By RICK MINTER / Cox Newspapers
If there’s any group that has emerged as a leader two races into the 2010 Sprint Cup season, it’s the engine builders at Earnhardt-Childress Racing.
That engine shop is the product of a merger of the old engine crew at Dale Earnhardt Inc. and the engine shop at Richard Childress Racing. They dominated at Daytona, winning the Budweiser Shootout with Kevin Harvick, the DRIVE4COPD Nationwide Series race with Tony Stewart and the Daytona 500 with Jamie McMurray, who drives for Earnhardt Ganassi Racing, which itself is a result of a merger between Teresa Earnhardt and Chip Ganassi.
At Auto Club Speedway, the ECR engine folks showed they’re just as good with engines that run without restrictor plates.
McMurray won the pole, and Jeff Burton and Kevin Harvick appeared to have the fastest cars even as Jimmie Johnson took the win thanks in large part to perfect timing on a late-race pit stop.
Heading to the third Sprint Cup race of the season, at Las Vegas Motor Speedway on Sunday, drivers using ECR engines hold four of the top five positions in the points standings, as Harvick leads with Clint Bowyer second, McMurray fourth and Burton fifth.
But the powerful engines aren’t really anything new, according to Harvick and Burton.
“We probably have, I would argue, what would be the best engine package in the garage for the last couple of years – last year and a half I would say,” Harvick told reporters at Auto Club Speedway. “We don’t talk about motors anymore. Motors are the best thing that we have going for us.
“They’re real reliable, they make a lot of power, and they’re constantly pushing forward, and that’s one of the things that we’ve struggled with in the past is getting to a point and not continuing forward, and the engine department doesn’t do that. They push forward every week.
“In our competition meetings we honestly don’t even talk about engines anymore because they’re just such a non-factor for us. They just keep clicking along and do a really good job.”
Burton echoed those comments, saying one of the disappointing aspects of having no Richard Childress Racing drivers in the Chase last year was that some great horsepower went to waste.
“They were some of the best engines that I’ve ever been a part of in my racing career – great power, great reliability,” he said. “They really got things figured out, but the cars weren’t very good so we couldn’t take advantage of it.”

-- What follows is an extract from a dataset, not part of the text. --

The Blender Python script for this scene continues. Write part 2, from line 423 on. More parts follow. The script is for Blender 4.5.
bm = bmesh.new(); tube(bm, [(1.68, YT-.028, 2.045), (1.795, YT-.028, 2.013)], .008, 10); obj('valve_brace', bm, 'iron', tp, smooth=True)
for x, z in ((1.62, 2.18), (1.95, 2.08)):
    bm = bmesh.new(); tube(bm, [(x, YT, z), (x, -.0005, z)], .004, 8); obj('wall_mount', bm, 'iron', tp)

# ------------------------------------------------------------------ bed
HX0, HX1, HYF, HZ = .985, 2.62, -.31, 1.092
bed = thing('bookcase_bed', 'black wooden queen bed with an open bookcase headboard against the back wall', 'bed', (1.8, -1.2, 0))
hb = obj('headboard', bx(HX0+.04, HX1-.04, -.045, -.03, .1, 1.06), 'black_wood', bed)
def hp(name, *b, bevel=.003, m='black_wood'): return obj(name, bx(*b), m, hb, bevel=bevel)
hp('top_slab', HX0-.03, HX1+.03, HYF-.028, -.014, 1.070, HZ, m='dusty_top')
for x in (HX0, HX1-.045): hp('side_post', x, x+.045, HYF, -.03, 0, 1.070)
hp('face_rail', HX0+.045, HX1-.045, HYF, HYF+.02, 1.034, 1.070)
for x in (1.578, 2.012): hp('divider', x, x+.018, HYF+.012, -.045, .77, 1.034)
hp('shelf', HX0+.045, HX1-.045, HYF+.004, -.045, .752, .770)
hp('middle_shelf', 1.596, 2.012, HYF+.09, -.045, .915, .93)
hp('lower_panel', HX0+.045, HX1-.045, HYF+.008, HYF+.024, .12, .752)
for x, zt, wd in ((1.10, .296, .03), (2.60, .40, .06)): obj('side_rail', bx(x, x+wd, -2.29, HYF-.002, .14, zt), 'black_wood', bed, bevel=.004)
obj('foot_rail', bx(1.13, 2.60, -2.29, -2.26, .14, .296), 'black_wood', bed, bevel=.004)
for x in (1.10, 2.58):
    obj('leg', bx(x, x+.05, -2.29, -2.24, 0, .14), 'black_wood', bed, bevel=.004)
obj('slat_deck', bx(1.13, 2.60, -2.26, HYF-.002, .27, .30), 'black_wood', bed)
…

But that doesn’t mean that there weren’t times when the drivers wondered whether a joint engine venture was the best move from a competitive standpoint.
“Anytime there’s a merger like that or when you first talked about Earnhardt and Childress joining together to do the engine thing, everybody got really nervous because it’s something different,” Burton said. “But it has certainly worked, and they’ve found a way to make it work very well.”